In Niue, 50.0% of adults are obese as of 2016. In Rwanda, that number is 5.8% of people as of 2016.

Economy

make 73.0% less money

Niue has a GDP per capita of $11,100 as of 2021, while in Rwanda, the GDP per capita is $3,000 as of 2023.

be 24.4% more likely to be unemployed

In Niue, 12.0% of adults are unemployed as of 2001. In Rwanda, that number is 14.9% as of 2023.

Basic Needs

be 62.3% less likely to have internet access

In Niue, approximately 79.6% of the population has internet access as of 2021. In Rwanda, about 30.0% do as of 2021.

be 14.7% less likely to have access to improved drinking water

In Niue, approximately 97% of people have improved drinking water access as of 2020. In Rwanda, 83% of people do as of 2020.


The statistics above were calculated using the following data sources: The World Factbook.

Rwanda: At a glance

Rwanda is a sovereign country in Africa, with a total land area of approximately 24,668 sq km.

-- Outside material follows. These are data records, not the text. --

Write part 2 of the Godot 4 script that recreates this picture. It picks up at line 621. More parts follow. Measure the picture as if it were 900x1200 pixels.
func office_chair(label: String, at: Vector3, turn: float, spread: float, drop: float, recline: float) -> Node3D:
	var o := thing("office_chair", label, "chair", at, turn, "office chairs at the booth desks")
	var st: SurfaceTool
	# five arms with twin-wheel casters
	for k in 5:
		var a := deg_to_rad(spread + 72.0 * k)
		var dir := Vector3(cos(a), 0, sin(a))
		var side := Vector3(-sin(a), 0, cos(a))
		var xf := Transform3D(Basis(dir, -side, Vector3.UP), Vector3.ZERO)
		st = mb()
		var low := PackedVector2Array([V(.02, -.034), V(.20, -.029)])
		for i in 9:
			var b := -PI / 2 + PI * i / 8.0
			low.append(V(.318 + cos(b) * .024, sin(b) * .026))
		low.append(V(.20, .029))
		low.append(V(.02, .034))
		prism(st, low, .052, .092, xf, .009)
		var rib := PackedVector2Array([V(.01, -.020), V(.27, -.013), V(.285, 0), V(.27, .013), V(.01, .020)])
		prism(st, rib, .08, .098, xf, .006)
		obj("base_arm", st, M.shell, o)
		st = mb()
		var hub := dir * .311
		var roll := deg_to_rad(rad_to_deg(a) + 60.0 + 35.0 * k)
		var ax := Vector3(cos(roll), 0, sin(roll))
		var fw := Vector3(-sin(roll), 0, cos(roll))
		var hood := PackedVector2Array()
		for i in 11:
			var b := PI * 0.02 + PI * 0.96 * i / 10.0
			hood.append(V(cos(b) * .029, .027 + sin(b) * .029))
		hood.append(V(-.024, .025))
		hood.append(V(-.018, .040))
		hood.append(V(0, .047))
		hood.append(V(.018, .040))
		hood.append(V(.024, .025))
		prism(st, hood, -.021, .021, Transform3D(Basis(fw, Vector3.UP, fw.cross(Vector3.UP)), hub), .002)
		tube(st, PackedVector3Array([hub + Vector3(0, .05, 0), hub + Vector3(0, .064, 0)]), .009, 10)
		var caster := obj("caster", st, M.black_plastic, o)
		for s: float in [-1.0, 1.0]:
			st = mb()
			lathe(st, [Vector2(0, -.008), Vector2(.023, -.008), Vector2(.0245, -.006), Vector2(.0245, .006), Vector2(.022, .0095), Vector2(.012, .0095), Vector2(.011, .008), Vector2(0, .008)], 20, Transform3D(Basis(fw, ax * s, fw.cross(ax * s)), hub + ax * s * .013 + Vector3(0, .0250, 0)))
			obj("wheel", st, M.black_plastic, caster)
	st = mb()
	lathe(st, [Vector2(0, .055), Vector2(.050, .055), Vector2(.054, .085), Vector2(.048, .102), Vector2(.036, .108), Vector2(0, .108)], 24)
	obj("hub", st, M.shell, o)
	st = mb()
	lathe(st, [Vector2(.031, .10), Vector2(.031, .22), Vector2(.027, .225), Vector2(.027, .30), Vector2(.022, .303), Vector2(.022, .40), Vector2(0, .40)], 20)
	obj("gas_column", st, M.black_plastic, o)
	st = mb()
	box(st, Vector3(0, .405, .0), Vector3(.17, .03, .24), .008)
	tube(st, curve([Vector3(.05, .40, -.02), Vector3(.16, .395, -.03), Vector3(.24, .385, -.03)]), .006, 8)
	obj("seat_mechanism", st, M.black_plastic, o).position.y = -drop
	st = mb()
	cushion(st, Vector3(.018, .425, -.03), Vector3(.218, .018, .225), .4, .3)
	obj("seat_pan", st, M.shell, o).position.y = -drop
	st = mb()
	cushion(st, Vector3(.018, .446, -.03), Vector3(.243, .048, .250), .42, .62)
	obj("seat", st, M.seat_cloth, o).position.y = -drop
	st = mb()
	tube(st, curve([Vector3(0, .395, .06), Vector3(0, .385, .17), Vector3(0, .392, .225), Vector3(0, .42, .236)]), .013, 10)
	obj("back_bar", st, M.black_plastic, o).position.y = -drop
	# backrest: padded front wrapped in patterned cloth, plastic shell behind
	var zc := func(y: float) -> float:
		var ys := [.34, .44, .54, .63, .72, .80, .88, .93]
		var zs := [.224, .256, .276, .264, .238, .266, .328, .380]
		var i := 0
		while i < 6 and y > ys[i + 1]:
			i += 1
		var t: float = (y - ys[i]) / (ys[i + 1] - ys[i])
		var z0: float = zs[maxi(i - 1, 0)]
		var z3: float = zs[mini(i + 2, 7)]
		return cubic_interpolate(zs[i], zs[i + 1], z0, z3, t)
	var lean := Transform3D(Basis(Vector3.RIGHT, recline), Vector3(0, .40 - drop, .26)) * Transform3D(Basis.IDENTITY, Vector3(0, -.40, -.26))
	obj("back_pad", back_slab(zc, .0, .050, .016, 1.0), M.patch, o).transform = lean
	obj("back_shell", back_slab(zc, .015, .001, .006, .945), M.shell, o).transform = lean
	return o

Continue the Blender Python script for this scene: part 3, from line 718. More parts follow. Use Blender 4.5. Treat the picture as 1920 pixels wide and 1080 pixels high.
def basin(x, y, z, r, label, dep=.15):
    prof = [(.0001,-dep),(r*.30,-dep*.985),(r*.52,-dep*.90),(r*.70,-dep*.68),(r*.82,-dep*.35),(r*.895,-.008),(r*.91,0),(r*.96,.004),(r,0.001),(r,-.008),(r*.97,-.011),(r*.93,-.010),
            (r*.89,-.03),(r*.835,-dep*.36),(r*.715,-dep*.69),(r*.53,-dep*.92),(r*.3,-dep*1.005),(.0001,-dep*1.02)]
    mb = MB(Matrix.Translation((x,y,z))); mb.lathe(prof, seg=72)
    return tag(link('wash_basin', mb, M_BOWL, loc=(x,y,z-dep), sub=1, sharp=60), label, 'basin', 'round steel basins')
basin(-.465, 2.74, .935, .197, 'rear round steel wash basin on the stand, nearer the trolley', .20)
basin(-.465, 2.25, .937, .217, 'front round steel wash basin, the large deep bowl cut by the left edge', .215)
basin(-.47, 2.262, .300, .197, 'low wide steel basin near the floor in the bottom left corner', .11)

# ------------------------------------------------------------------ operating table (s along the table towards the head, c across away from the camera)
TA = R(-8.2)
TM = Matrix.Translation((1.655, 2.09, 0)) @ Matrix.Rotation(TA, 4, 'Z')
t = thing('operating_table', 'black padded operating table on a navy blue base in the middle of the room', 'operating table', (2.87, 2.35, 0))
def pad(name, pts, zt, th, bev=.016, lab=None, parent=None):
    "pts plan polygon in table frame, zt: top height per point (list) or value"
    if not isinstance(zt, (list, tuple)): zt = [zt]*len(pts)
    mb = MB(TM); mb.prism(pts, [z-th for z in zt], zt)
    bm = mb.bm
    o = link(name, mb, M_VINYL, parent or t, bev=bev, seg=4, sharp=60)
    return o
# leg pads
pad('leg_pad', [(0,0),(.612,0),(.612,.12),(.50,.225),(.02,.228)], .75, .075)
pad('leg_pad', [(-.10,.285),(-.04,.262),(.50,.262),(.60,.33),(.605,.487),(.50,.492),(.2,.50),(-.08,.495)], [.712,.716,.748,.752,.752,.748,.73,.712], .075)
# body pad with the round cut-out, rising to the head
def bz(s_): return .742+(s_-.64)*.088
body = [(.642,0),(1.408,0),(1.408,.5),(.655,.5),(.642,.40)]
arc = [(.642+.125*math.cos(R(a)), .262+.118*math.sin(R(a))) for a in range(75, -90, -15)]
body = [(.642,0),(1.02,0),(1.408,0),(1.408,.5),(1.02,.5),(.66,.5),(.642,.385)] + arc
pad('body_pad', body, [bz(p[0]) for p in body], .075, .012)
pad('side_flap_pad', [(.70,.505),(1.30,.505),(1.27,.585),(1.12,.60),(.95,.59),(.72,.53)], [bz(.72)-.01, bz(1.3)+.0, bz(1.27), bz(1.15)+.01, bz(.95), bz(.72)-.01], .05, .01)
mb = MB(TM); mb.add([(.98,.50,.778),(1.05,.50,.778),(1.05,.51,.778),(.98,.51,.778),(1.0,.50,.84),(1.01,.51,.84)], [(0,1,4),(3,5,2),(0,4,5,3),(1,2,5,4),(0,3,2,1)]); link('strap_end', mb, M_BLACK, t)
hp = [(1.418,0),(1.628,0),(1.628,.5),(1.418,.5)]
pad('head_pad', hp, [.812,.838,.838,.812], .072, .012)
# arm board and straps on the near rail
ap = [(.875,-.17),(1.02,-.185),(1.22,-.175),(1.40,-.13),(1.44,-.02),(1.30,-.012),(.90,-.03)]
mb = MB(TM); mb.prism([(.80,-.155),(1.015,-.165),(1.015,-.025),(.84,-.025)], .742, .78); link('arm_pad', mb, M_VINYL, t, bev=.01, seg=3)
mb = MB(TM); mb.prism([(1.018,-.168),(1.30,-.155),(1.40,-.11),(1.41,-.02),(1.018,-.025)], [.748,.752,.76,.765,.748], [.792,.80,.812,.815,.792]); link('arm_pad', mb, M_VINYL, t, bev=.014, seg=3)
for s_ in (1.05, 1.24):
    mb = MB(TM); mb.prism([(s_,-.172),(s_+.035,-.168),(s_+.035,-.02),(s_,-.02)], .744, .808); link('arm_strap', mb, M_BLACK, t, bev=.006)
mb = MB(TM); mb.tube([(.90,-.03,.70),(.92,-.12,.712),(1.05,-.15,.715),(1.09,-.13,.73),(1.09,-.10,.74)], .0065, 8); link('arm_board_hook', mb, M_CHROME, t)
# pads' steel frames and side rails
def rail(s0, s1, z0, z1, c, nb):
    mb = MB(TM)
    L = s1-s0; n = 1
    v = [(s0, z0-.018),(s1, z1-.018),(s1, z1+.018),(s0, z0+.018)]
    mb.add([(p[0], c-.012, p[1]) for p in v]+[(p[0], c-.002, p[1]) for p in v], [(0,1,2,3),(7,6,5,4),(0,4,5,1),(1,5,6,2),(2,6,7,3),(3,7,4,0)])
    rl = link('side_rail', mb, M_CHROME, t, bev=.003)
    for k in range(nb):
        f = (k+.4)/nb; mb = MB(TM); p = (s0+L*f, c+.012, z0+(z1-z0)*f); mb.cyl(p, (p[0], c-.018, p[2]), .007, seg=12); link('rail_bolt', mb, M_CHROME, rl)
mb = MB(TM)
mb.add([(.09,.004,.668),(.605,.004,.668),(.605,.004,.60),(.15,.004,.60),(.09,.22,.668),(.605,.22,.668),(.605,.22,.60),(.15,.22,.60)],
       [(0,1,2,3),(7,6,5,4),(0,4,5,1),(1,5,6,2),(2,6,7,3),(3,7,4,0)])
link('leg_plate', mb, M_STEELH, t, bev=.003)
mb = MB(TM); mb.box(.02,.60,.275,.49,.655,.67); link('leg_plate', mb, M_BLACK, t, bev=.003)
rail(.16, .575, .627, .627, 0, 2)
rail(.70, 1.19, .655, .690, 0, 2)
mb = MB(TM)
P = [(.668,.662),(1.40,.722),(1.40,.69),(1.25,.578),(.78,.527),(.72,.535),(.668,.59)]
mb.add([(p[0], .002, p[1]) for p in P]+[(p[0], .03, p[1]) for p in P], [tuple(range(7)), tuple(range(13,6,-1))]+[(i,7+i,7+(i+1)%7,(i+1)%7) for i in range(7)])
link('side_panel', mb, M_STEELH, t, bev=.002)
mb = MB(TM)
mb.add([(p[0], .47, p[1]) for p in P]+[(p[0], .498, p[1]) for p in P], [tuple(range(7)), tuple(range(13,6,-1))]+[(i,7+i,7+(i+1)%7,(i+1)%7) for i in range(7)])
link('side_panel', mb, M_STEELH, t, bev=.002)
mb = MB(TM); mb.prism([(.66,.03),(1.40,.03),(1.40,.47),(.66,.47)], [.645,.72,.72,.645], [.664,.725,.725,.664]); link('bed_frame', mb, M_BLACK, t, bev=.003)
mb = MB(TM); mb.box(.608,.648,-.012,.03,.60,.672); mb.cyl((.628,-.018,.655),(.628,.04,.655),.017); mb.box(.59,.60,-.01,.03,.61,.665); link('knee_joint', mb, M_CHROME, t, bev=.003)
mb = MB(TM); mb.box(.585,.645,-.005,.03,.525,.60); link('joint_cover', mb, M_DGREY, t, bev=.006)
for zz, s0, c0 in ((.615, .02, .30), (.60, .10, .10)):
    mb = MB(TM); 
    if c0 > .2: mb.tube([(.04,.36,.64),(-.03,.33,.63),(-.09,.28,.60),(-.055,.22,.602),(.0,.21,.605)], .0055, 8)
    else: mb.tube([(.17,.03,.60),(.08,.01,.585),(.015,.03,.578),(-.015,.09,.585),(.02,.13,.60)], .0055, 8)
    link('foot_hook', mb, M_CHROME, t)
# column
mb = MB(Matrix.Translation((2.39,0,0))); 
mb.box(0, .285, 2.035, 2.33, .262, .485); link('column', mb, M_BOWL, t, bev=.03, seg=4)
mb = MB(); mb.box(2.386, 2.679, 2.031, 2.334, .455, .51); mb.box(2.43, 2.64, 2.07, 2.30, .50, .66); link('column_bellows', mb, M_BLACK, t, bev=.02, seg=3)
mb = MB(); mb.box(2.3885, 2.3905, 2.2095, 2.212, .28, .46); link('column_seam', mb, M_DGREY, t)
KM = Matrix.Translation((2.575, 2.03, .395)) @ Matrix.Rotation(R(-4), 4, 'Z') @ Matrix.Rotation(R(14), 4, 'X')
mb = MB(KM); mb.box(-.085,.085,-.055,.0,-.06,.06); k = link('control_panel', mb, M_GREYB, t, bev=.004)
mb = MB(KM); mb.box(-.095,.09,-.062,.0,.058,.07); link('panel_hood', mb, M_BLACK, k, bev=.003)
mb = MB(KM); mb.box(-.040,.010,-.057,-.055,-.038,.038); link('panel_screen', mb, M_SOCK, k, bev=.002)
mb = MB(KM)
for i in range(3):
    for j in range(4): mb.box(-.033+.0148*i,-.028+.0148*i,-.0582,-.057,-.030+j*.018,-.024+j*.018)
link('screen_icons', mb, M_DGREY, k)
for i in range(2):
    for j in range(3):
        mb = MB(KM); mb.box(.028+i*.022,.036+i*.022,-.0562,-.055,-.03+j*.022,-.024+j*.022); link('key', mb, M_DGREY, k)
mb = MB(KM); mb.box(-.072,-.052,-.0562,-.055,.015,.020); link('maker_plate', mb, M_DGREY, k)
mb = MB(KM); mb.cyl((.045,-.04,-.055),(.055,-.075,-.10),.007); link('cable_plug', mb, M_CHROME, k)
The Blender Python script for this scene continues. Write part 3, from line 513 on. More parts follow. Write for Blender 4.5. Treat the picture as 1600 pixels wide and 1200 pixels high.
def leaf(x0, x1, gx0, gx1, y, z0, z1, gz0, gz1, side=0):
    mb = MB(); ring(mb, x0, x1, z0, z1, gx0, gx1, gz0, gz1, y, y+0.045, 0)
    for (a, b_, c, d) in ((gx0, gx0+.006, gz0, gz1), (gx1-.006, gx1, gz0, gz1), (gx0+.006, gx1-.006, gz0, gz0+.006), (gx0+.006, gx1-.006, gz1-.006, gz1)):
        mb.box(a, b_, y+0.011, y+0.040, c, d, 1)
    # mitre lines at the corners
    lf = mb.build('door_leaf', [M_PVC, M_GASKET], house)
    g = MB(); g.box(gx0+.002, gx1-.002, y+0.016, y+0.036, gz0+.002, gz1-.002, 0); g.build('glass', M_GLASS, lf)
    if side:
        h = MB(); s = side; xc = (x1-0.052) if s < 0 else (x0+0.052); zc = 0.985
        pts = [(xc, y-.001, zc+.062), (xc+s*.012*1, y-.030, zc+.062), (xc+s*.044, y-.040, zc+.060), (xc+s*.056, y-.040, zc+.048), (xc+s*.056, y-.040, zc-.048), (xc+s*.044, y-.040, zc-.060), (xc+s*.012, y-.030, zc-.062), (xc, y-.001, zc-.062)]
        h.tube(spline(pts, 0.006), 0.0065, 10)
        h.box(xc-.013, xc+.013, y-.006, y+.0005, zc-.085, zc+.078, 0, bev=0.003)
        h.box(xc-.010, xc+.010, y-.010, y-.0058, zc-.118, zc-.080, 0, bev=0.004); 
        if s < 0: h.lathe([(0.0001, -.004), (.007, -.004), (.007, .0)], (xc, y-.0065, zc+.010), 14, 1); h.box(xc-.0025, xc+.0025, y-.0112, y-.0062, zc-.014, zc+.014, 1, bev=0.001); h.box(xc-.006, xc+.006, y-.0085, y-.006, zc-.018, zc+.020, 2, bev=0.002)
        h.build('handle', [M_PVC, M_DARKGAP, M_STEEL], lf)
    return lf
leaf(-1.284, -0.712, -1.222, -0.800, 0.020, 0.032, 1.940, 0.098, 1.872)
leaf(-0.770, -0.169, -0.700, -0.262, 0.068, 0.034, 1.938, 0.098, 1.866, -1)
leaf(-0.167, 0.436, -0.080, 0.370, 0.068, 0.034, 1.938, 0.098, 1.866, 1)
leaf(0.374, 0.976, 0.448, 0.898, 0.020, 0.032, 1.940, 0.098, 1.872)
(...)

In 1959, three years before independence from Belgium, the majority ethnic group, the Hutus, overthrew the ruling Tutsi king. Over the next several years, thousands of Tutsis were killed, and some 150,000 driven into exile in neighboring countries. The children of these exiles later formed a rebel group, the Rwandan Patriotic Front (RPF), and began a civil war in 1990. The war, along with several political and economic upheavals, exacerbated ethnic tensions, culminating in April 1994 in a state-orchestrated genocide, in which Rwandans killed up to a million of their fellow citizens, including approximately three-quarters of the Tutsi population. The genocide ended later that same year when the predominantly Tutsi RPF, operating out of Uganda and northern Rwanda, defeated the national army and Hutu militias, and established an RPF-led government of national unity. Approximately 2 million Hutu refugees - many fearing Tutsi retribution - fled to neighboring Burundi, Tanzania, Uganda, and former Zaire. Since then, most of the refugees have returned to Rwanda, but several thousand remained in the neighboring Democratic Republic of the Congo (DRC, the former Zaire) and formed an extremist insurgency bent on retaking Rwanda, much as the RPF did in 1990. Rwanda held its first local elections in 1999 and its first post-genocide presidential and legislative elections in 2003. Rwanda in 2009 staged a joint military operation with the Congolese Army in DRC to rout out the Hutu extremist insurgency there, and Kigali and Kinshasa restored diplomatic relations. Rwanda also joined the Commonwealth in late 2009. In January 2013, Rwanda assumed a nonpermanent seat on the UN Security Council for the 2013-14 term.